◆ Required task ◆
Restate, exactly and without pictures, the lines from the start of the listing below through the line holding "vs.exposure = 1.85".

◆ Stored data ◆
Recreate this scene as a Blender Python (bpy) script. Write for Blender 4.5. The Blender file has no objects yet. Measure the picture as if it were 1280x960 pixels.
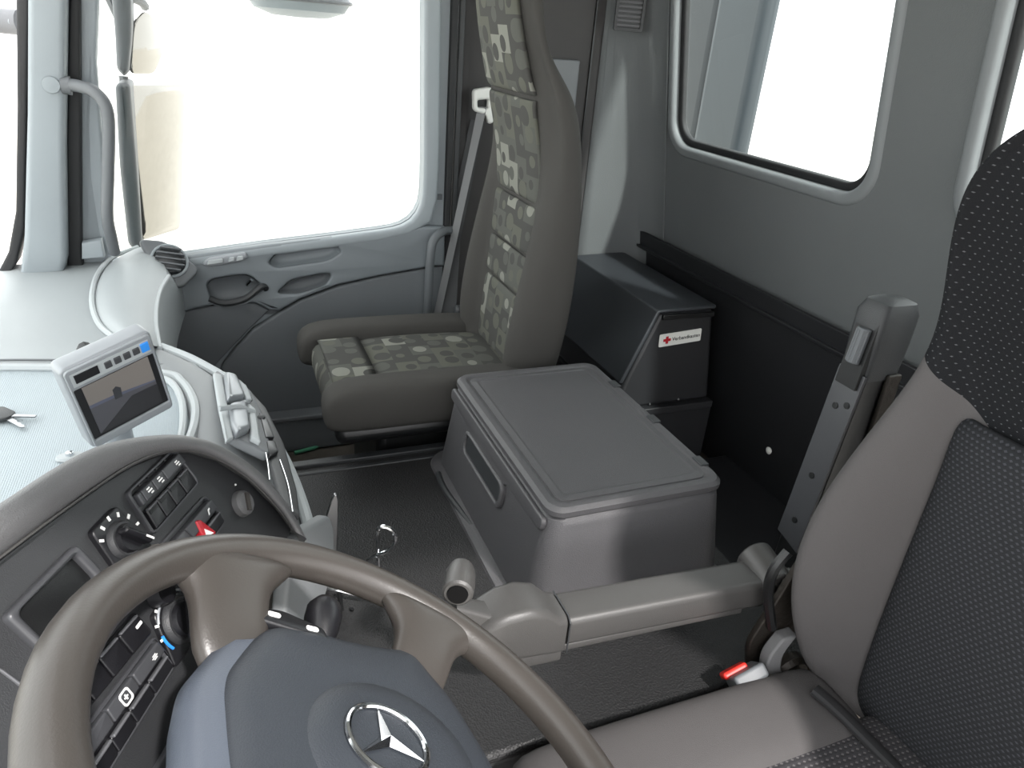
import bpy, bmesh, math, random
from mathutils import Vector as V, Matrix
from mathutils.geometry import interpolate_bezier
random.seed(7)
scn = bpy.context.scene
COL = scn.collection

# ------------------------------------------------------------------ camera
# axes: +X to the rear of the cab, +Y to the passenger side, +Z up; cab floor near z = 0
RX = V((0.92751012, 0.09757178, -0.36083892))
RY = V((-0.3659611, 0.4336639, -0.82341247))
RZ = V((0.07614099, 0.89577641, 0.43793513))
EYE = V((0.0, 0.0, 1.25))
FPX = 900.0
cd = bpy.data.cameras.new('camera'); cam = bpy.data.objects.new('camera', cd); COL.objects.link(cam)
cd.sensor_width = 36.0; cd.lens = 36.0 * FPX / 1280.0; cd.clip_start = 0.02; cd.clip_end = 500
cam.matrix_world = Matrix((( RX[0], RX[1], RX[2], EYE[0]), (RY[0], RY[1], RY[2], EYE[1]), (RZ[0], RZ[1], RZ[2], EYE[2]), (0, 0, 0, 1)))
scn.camera = cam

# ------------------------------------------------------------------ light
w = bpy.data.worlds.new('overcast_sky'); scn.world = w; w.use_nodes = True
w.node_tree.nodes['Background'].inputs['Color'].default_value = (0.99, 0.99, 1.0, 1)
w.node_tree.nodes['Background'].inputs['Strength'].default_value = 1.0
sd = bpy.data.lights.new('sun', 'SUN'); sun = bpy.data.objects.new('sun', sd); COL.objects.link(sun)
sd.energy = 1.9; sd.angle = math.radians(3.0); sd.color = (1.0, 0.96, 0.93)
sun.rotation_euler = V((-0.17, 0.66, -0.73)).to_track_quat('-Z', 'Y').to_euler()
sun.location = (0, -3, 4)
vs = scn.view_settings
vs.view_transform = 'Standard'; vs.look = 'None'; vs.gamma = 1.0; vs.use_curve_mapping = False
vs.exposure = 1.85

# ------------------------------------------------------------------ helpers
def ray(px, py):
    c = V((px - 640.0, 480.0 - py, -FPX)); return V((RX.dot(c), RY.dot(c), RZ.dot(c)))
def at(px, py, **k):                     # point of the photograph at a known x, y or z of the cab
    (a, v), = k.items(); i = 'xyz'.index(a); r = ray(px, py); return EYE + r * ((v - EYE[i]) / r[i])
def onplane(px, py, o, n):
    r = ray(px, py); return EYE + r * ((o - EYE).dot(n) / r.dot(n))

def lin(c):
    if isinstance(c, str):
        c = [int(c[i:i + 2], 16) / 255 for i in (0, 2, 4)]
        c = [x / 12.92 if x <= .04045 else ((x + .055) / 1.055) ** 2.4 for x in c]
    return (*c, 1)
MATS = {}
def mat(name, col, rough=.5, metal=0, grain=0, gscale=900, var=.06, vscale=6, coat=0, spec=.5, wear=None):
    m = bpy.data.materials.new(name); m.use_nodes = True; nt = m.node_tree; N = nt.nodes; L = nt.links
    b = N['Principled BSDF']; c = lin(col)
    b.inputs['Roughness'].default_value = rough; b.inputs['Metallic'].default_value = metal
    b.inputs['Specular IOR Level'].default_value = spec; b.inputs['Coat Weight'].default_value = coat
    tc = N.new('ShaderNodeTexCoord')
    nz = N.new('ShaderNodeTexNoise'); nz.inputs['Scale'].default_value = vscale; nz.inputs['Detail'].default_value = 6
    L.new(tc.outputs['Object'], nz.inputs['Vector'])
    mx = N.new('ShaderNodeMix'); mx.data_type = 'RGBA'
    mx.inputs[6].default_value = (*[x * (1 - var) for x in c[:3]], 1)
    mx.inputs[7].default_value = lin(wear) if wear else (*[min(1, x * (1 + var)) for x in c[:3]], 1)
    L.new(nz.outputs['Fac'], mx.inputs[0]); L.new(mx.outputs[2], b.inputs['Base Color'])
    if grain:
        g = N.new('ShaderNodeTexNoise'); g.inputs['Scale'].default_value = gscale; g.inputs['Detail'].default_value = 2
        L.new(tc.outputs['Object'], g.inputs['Vector'])
        bp = N.new('ShaderNodeBump'); bp.inputs['Strength'].default_value = grain; bp.inputs['Distance'].default_value = .002
        L.new(g.outputs['Fac'], bp.inputs['Height']); L.new(bp.outputs['Normal'], b.inputs['Normal'])
    MATS[name] = m; return m

def emis(name, col, s):
    m = mat(name, col, .4); b = m.node_tree.nodes['Principled BSDF']
    b.inputs['Emission Color'].default_value = lin(col); b.inputs['Emission Strength'].default_value = s; return m

def glass(name, tint=(1, 1, 1)):
    m = bpy.data.materials.new(name); m.use_nodes = True; nt = m.node_tree; N = nt.nodes; L = nt.links
    for n in list(N):
        if n.type != 'OUTPUT_MATERIAL': N.remove(n)
    out = [n for n in N if n.type == 'OUTPUT_MATERIAL'][0]
    t = N.new('ShaderNodeBsdfTransparent'); t.inputs[0].default_value = (*tint, 1)
    g = N.new('ShaderNodeBsdfGlossy'); g.inputs['Roughness'].default_value = .02
    f = N.new('ShaderNodeFresnel'); f.inputs[0].default_value = 1.3
    mx = N.new('ShaderNodeMixShader'); ge = N.new('ShaderNodeNewGeometry'); iv = N.new('ShaderNodeMath'); iv.operation = 'SUBTRACT'; iv.inputs[0].default_value = 1; L.new(ge.outputs['Backfacing'], iv.inputs[1])
    ml = N.new('ShaderNodeMath'); ml.operation = 'MULTIPLY'; L.new(iv.outputs[0], ml.inputs[0]); L.new(f.outputs[0], ml.inputs[1]); L.new(ml.outputs[0], mx.inputs[0]); L.new(t.outputs[0], mx.inputs[1]); L.new(g.outputs[0], mx.inputs[2])
    L.new(mx.outputs[0], out.inputs[0]); MATS[name] = m; return m

# ---- object plumbing
def tag(o, label=None, cat=None, group=None, kind=None):
    if label: o['label'] = label
    if cat: o['category'] = cat
    if group: o['group'] = group
    if kind: o['kind'] = kind
    return o
def thing(name, loc, label, cat, group=None):
    e = bpy.data.objects.new(name, None); COL.objects.link(e); e.location = loc; e.empty_display_size = .05
    return tag(e, label, cat, group)
def wmat(o):
    return Matrix.Translation(o.location) if o.parent is None else wmat(o.parent) @ o.matrix_parent_inverse
def put(name, me, m, parent=None, smooth=35, bevel=0, seg=3, sub=0, solid=0, label=None):
    o = bpy.data.objects.new(name, me); COL.objects.link(o)
    if m is not None: me.materials.append(MATS[m] if isinstance(m, str) else m)
    if smooth:
        me.shade_smooth(); me.set_sharp_from_angle(angle=math.radians(smooth))
    if solid:
        s = o.modifiers.new('thick', 'SOLIDIFY'); s.thickness = solid; s.offset = -1
    if bevel:
        b = o.modifiers.new('bevel', 'BEVEL'); b.width = bevel; b.segments = seg; b.limit_method = 'ANGLE'; b.angle_limit = math.radians(32)
        b.harden_normals = False
    if sub:
        s = o.modifiers.new('sub', 'SUBSURF'); s.levels = sub; s.render_levels = sub
    if parent is not None:
        o.parent = parent
        r = parent
        while r.parent is not None: r = r.parent
        o.matrix_parent_inverse = Matrix.Translation(-r.location) if parent is r else Matrix.Identity(4)
        if parent is not r: o.matrix_parent_inverse = Matrix.Identity(4)
    if label: o['label'] = label
    return o
def mesh(verts, faces, name='m'):
    me = bpy.data.meshes.new(name); me.from_pydata([tuple(v) for v in verts], [], faces); me.update()
    bm = bmesh.new(); bm.from_mesh(me); bmesh.ops.recalc_face_normals(bm, faces=bm.faces); bm.to_mesh(me); bm.free()
    return me
def frame(o, ex, ey):
    ex = V(ex).normalized(); ey = V(ey); ey = (ey - ex * ey.dot(ex)).normalized(); ez = ex.cross(ey); o = V(o)
    return Matrix(((ex[0], ey[0], ez[0], o[0]), (ex[1], ey[1], ez[1], o[1]), (ex[2], ey[2], ez[2], o[2]), (0, 0, 0, 1)))
I4 = Matrix.Identity(4)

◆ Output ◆
Recreate this scene as a Blender Python (bpy) script. Write for Blender 4.5. The Blender file has no objects yet. Measure the picture as if it were 1280x960 pixels.
import bpy, bmesh, math, random
from mathutils import Vector as V, Matrix
from mathutils.geometry import interpolate_bezier
random.seed(7)
scn = bpy.context.scene
COL = scn.collection

# ------------------------------------------------------------------ camera
# axes: +X to the rear of the cab, +Y to the passenger side, +Z up; cab floor near z = 0
RX = V((0.92751012, 0.09757178, -0.36083892))
RY = V((-0.3659611, 0.4336639, -0.82341247))
RZ = V((0.07614099, 0.89577641, 0.43793513))
EYE = V((0.0, 0.0, 1.25))
FPX = 900.0
cd = bpy.data.cameras.new('camera'); cam = bpy.data.objects.new('camera', cd); COL.objects.link(cam)
cd.sensor_width = 36.0; cd.lens = 36.0 * FPX / 1280.0; cd.clip_start = 0.02; cd.clip_end = 500
cam.matrix_world = Matrix((( RX[0], RX[1], RX[2], EYE[0]), (RY[0], RY[1], RY[2], EYE[1]), (RZ[0], RZ[1], RZ[2], EYE[2]), (0, 0, 0, 1)))
scn.camera = cam

# ------------------------------------------------------------------ light
w = bpy.data.worlds.new('overcast_sky'); scn.world = w; w.use_nodes = True
w.node_tree.nodes['Background'].inputs['Color'].default_value = (0.99, 0.99, 1.0, 1)
w.node_tree.nodes['Background'].inputs['Strength'].default_value = 1.0
sd = bpy.data.lights.new('sun', 'SUN'); sun = bpy.data.objects.new('sun', sd); COL.objects.link(sun)
sd.energy = 1.9; sd.angle = math.radians(3.0); sd.color = (1.0, 0.96, 0.93)
sun.rotation_euler = V((-0.17, 0.66, -0.73)).to_track_quat('-Z', 'Y').to_euler()
sun.location = (0, -3, 4)
vs = scn.view_settings
vs.view_transform = 'Standard'; vs.look = 'None'; vs.gamma = 1.0; vs.use_curve_mapping = False
vs.exposure = 1.85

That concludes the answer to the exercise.